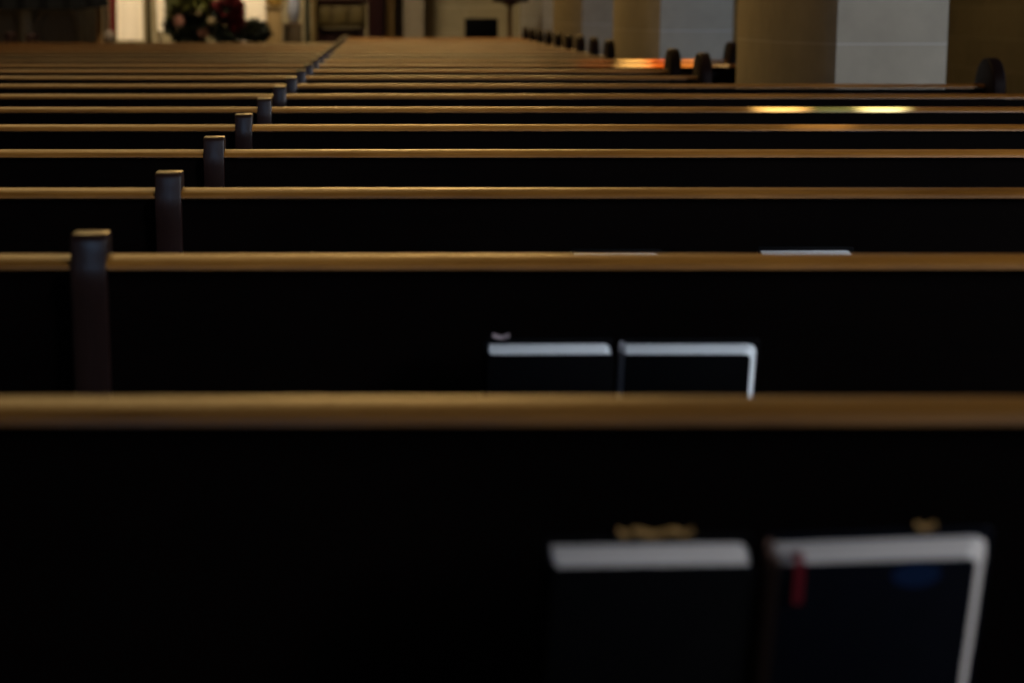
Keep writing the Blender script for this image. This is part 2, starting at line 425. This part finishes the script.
C = {}
C['dim_stone'] = plain('dim_stone', (.12, .10, .07), .8, .1)
C['black'] = plain('black_felt', (.0012, .0012, .0014), .8, .1)
C['darkred'] = plain('dark_red_cloth', (.09, .008, .008), .8, .1)
C['oxblood'] = plain('oxblood_timber', (.015, .003, .002), .5, .2)
C['olive'] = plain('olive_gilding', (.05, .036, .010), .6, .2)
C['tan'] = plain('tan_wood', (.24, .16, .065), .6, .2)
C['amber'] = plain('amber_wood', (.12, .06, .018), .6, .2)
C['gold'] = plain('gold_leaf', (.70, .48, .12), .35, .5, .1)
C['leaf'] = plain('leaf_green', (.065, .065, .012), .6, .2, noise=.5, scale=20)
C['leafd'] = plain('leaf_dark_green', (.006, .009, .003), .6, .2, noise=.5, scale=20)
C['petal_red'] = plain('petal_red', (.075, .004, .005), .6, .2, noise=.3, scale=20)
C['petal_pink'] = plain('petal_pink', (.22, .10, .07), .6, .2)
C['petal_cream'] = plain('petal_cream', (.20, .15, .08), .6, .2)
C['pewter'] = plain('pewter_blue', (.24, .25, .30), .45, .3)
C['twig'] = plain('brown_basket', (.05, .03, .02), .7, .2)

# arched stone screen at the far flower side
o = empty('stone_screen', (at(45, 20, 24.6).x, 24.6, PLAT))
tag(o, 'dim grey stone screen with low arches and a pale shaft, far flower side', 'screen')
def child(name, bm, mat, root, bevel=0.0):
    c = link(name, bm, mat, root, bevel); c.matrix_parent_inverse = root.matrix_world.inverted() if False else Matrix.Translation(-root.location)
    return c
a = at(-60, 8, 24.6); b = at(94, 8, 24.6)
bm = bmesh.new(); bm_box(bm, a.x, b.x, 24.72, 24.9, PLAT, 3.0); child('back_slab', bm, C['dim_stone'], o)
for cx in (4, 58):
    c = at(cx, 42, 24.6); bm = bmesh.new(); r1, r0 = .32, .24
    pr = [(c.x + r1 * math.cos(R(t)), .92 + r1 * math.sin(R(t))) for t in range(0, 181, 12)]
    pr = [(c.x + r1, PLAT)] + pr + [(c.x - r1, PLAT), (c.x - r0, PLAT)] + [(c.x + r0 * math.cos(R(t)), .92 + r0 * math.sin(R(t))) for t in range(180, -1, -12)] + [(c.x + r0, PLAT)]
    bm_prism(bm, pr, 'Y', 24.62, 24.72); child('arch', bm, C['dim_stone'], o, .006)
c = at(26, 20, 24.6); bm = bmesh.new()
bm_lathe(bm, [(.10, 0), (.10, .08), (.075, .12), (.07, 1.8), (.11, 1.9), (.11, 2.0)], 20, (c.x, 24.60, PLAT)); s = child('shaft', bm, plain('pale_shaft', (.22, .195, .14), .8), o); s['label'] = 'pale round shaft'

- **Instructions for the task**
Please extract exactly the lines of the data, from the first through the line containing "C['twig'] = plain('brown_basket', (.05, .03, .02), .7, .2)", and add no pictures to the copy.

- **Output**
Keep writing the Blender script for this image. This is part 2, starting at line 425. This part finishes the script.
C = {}
C['dim_stone'] = plain('dim_stone', (.12, .10, .07), .8, .1)
C['black'] = plain('black_felt', (.0012, .0012, .0014), .8, .1)
C['darkred'] = plain('dark_red_cloth', (.09, .008, .008), .8, .1)
C['oxblood'] = plain('oxblood_timber', (.015, .003, .002), .5, .2)
C['olive'] = plain('olive_gilding', (.05, .036, .010), .6, .2)
C['tan'] = plain('tan_wood', (.24, .16, .065), .6, .2)
C['amber'] = plain('amber_wood', (.12, .06, .018), .6, .2)
C['gold'] = plain('gold_leaf', (.70, .48, .12), .35, .5, .1)
C['leaf'] = plain('leaf_green', (.065, .065, .012), .6, .2, noise=.5, scale=20)
C['leafd'] = plain('leaf_dark_green', (.006, .009, .003), .6, .2, noise=.5, scale=20)
C['petal_red'] = plain('petal_red', (.075, .004, .005), .6, .2, noise=.3, scale=20)
C['petal_pink'] = plain('petal_pink', (.22, .10, .07), .6, .2)
C['petal_cream'] = plain('petal_cream', (.20, .15, .08), .6, .2)
C['pewter'] = plain('pewter_blue', (.24, .25, .30), .45, .3)
C['twig'] = plain('brown_basket', (.05, .03, .02), .7, .2)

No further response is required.